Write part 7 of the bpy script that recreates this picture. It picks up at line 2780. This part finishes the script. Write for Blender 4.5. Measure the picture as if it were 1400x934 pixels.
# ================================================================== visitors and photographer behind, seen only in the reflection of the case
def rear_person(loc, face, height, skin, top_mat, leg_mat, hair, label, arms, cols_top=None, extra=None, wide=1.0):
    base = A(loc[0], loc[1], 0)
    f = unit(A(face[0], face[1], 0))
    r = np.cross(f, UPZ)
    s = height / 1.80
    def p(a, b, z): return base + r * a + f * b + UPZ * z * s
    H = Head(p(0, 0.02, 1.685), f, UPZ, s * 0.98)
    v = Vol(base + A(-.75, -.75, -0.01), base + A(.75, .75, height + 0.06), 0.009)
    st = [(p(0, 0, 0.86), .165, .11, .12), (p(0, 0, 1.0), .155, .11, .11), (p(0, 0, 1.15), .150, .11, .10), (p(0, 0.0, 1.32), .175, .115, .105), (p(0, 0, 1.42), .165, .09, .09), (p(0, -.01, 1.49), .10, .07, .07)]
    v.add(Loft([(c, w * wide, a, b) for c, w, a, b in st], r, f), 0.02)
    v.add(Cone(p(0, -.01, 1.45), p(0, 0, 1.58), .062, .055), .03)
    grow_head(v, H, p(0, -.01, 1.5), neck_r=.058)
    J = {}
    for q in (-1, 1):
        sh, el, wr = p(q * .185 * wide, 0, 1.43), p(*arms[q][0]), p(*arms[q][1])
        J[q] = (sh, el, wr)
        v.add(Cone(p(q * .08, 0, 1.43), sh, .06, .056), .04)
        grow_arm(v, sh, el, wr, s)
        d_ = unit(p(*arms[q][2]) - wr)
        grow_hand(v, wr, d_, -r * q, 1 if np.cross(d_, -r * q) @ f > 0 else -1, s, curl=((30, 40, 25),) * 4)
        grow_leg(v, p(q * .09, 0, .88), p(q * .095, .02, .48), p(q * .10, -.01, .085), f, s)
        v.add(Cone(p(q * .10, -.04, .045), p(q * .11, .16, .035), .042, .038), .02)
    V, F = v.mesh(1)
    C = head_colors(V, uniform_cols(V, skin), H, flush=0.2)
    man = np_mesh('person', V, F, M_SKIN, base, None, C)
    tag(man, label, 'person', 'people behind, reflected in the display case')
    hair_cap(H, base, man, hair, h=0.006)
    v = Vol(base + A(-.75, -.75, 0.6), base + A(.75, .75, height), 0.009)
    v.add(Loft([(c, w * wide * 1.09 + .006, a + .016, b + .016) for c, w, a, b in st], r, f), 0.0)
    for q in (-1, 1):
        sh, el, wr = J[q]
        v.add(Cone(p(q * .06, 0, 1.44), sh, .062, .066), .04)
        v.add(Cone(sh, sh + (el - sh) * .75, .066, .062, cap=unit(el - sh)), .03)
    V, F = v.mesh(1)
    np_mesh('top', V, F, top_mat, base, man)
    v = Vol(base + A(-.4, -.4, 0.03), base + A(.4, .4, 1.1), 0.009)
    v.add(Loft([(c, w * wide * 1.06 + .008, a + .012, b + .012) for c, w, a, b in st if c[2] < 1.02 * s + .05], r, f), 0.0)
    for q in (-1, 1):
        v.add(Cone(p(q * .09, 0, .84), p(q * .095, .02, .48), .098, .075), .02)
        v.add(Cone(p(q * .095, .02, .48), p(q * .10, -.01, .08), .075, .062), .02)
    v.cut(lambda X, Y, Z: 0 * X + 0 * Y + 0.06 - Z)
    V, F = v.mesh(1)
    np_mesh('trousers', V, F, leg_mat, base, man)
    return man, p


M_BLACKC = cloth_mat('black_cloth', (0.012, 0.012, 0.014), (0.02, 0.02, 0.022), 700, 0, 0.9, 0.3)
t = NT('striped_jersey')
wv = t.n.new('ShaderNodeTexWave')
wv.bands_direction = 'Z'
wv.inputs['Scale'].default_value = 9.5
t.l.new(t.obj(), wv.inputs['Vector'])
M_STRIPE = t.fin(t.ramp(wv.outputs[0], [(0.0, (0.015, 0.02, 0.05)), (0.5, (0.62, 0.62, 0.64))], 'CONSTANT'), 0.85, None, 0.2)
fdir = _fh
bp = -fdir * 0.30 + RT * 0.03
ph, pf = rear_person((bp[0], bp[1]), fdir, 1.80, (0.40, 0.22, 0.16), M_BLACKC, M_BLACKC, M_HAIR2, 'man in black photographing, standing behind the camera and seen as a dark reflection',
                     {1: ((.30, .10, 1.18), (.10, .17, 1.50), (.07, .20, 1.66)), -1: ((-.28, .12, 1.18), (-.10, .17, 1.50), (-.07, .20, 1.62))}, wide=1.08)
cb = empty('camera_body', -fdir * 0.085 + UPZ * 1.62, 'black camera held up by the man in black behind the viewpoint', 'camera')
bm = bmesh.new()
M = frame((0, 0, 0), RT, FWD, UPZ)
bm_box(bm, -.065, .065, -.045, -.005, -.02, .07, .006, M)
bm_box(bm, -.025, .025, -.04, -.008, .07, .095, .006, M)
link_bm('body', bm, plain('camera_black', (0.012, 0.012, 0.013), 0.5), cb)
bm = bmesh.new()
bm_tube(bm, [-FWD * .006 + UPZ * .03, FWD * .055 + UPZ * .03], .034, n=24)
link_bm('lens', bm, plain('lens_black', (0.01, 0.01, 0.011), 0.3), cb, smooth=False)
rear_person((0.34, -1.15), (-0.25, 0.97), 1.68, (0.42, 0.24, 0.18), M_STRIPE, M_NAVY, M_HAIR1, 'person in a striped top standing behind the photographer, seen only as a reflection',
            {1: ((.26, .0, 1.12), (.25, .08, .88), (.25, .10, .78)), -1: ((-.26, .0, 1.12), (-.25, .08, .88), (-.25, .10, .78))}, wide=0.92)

--- --- ---

**Problem to solve:** Return every line of the material exactly.

**Complete answer:**
Write part 7 of the bpy script that recreates this picture. It picks up at line 2780. This part finishes the script. Write for Blender 4.5. Measure the picture as if it were 1400x934 pixels.
# ================================================================== visitors and photographer behind, seen only in the reflection of the case
def rear_person(loc, face, height, skin, top_mat, leg_mat, hair, label, arms, cols_top=None, extra=None, wide=1.0):
    base = A(loc[0], loc[1], 0)
    f = unit(A(face[0], face[1], 0))
    r = np.cross(f, UPZ)
    s = height / 1.80
    def p(a, b, z): return base + r * a + f * b + UPZ * z * s
    H = Head(p(0, 0.02, 1.685), f, UPZ, s * 0.98)
    v = Vol(base + A(-.75, -.75, -0.01), base + A(.75, .75, height + 0.06), 0.009)
    st = [(p(0, 0, 0.86), .165, .11, .12), (p(0, 0, 1.0), .155, .11, .11), (p(0, 0, 1.15), .150, .11, .10), (p(0, 0.0, 1.32), .175, .115, .105), (p(0, 0, 1.42), .165, .09, .09), (p(0, -.01, 1.49), .10, .07, .07)]
    v.add(Loft([(c, w * wide, a, b) for c, w, a, b in st], r, f), 0.02)
    v.add(Cone(p(0, -.01, 1.45), p(0, 0, 1.58), .062, .055), .03)
    grow_head(v, H, p(0, -.01, 1.5), neck_r=.058)
    J = {}
    for q in (-1, 1):
        sh, el, wr = p(q * .185 * wide, 0, 1.43), p(*arms[q][0]), p(*arms[q][1])
        J[q] = (sh, el, wr)
        v.add(Cone(p(q * .08, 0, 1.43), sh, .06, .056), .04)
        grow_arm(v, sh, el, wr, s)
        d_ = unit(p(*arms[q][2]) - wr)
        grow_hand(v, wr, d_, -r * q, 1 if np.cross(d_, -r * q) @ f > 0 else -1, s, curl=((30, 40, 25),) * 4)
        grow_leg(v, p(q * .09, 0, .88), p(q * .095, .02, .48), p(q * .10, -.01, .085), f, s)
        v.add(Cone(p(q * .10, -.04, .045), p(q * .11, .16, .035), .042, .038), .02)
    V, F = v.mesh(1)
    C = head_colors(V, uniform_cols(V, skin), H, flush=0.2)
    man = np_mesh('person', V, F, M_SKIN, base, None, C)
    tag(man, label, 'person', 'people behind, reflected in the display case')
    hair_cap(H, base, man, hair, h=0.006)
    v = Vol(base + A(-.75, -.75, 0.6), base + A(.75, .75, height), 0.009)
    v.add(Loft([(c, w * wide * 1.09 + .006, a + .016, b + .016) for c, w, a, b in st], r, f), 0.0)
    for q in (-1, 1):
        sh, el, wr = J[q]
        v.add(Cone(p(q * .06, 0, 1.44), sh, .062, .066), .04)
        v.add(Cone(sh, sh + (el - sh) * .75, .066, .062, cap=unit(el - sh)), .03)
    V, F = v.mesh(1)
    np_mesh('top', V, F, top_mat, base, man)
    v = Vol(base + A(-.4, -.4, 0.03), base + A(.4, .4, 1.1), 0.009)
    v.add(Loft([(c, w * wide * 1.06 + .008, a + .012, b + .012) for c, w, a, b in st if c[2] < 1.02 * s + .05], r, f), 0.0)
    for q in (-1, 1):
        v.add(Cone(p(q * .09, 0, .84), p(q * .095, .02, .48), .098, .075), .02)
        v.add(Cone(p(q * .095, .02, .48), p(q * .10, -.01, .08), .075, .062), .02)
    v.cut(lambda X, Y, Z: 0 * X + 0 * Y + 0.06 - Z)
    V, F = v.mesh(1)
    np_mesh('trousers', V, F, leg_mat, base, man)
    return man, p


M_BLACKC = cloth_mat('black_cloth', (0.012, 0.012, 0.014), (0.02, 0.02, 0.022), 700, 0, 0.9, 0.3)
t = NT('striped_jersey')
wv = t.n.new('ShaderNodeTexWave')
wv.bands_direction = 'Z'
wv.inputs['Scale'].default_value = 9.5
t.l.new(t.obj(), wv.inputs['Vector'])
M_STRIPE = t.fin(t.ramp(wv.outputs[0], [(0.0, (0.015, 0.02, 0.05)), (0.5, (0.62, 0.62, 0.64))], 'CONSTANT'), 0.85, None, 0.2)
fdir = _fh
bp = -fdir * 0.30 + RT * 0.03
ph, pf = rear_person((bp[0], bp[1]), fdir, 1.80, (0.40, 0.22, 0.16), M_BLACKC, M_BLACKC, M_HAIR2, 'man in black photographing, standing behind the camera and seen as a dark reflection',
                     {1: ((.30, .10, 1.18), (.10, .17, 1.50), (.07, .20, 1.66)), -1: ((-.28, .12, 1.18), (-.10, .17, 1.50), (-.07, .20, 1.62))}, wide=1.08)
cb = empty('camera_body', -fdir * 0.085 + UPZ * 1.62, 'black camera held up by the man in black behind the viewpoint', 'camera')
bm = bmesh.new()
M = frame((0, 0, 0), RT, FWD, UPZ)
bm_box(bm, -.065, .065, -.045, -.005, -.02, .07, .006, M)
bm_box(bm, -.025, .025, -.04, -.008, .07, .095, .006, M)
link_bm('body', bm, plain('camera_black', (0.012, 0.012, 0.013), 0.5), cb)
bm = bmesh.new()
bm_tube(bm, [-FWD * .006 + UPZ * .03, FWD * .055 + UPZ * .03], .034, n=24)
link_bm('lens', bm, plain('lens_black', (0.01, 0.01, 0.011), 0.3), cb, smooth=False)
rear_person((0.34, -1.15), (-0.25, 0.97), 1.68, (0.42, 0.24, 0.18), M_STRIPE, M_NAVY, M_HAIR1, 'person in a striped top standing behind the photographer, seen only as a reflection',
            {1: ((.26, .0, 1.12), (.25, .08, .88), (.25, .10, .78)), -1: ((-.26, .0, 1.12), (-.25, .08, .88), (-.25, .10, .78))}, wide=0.92)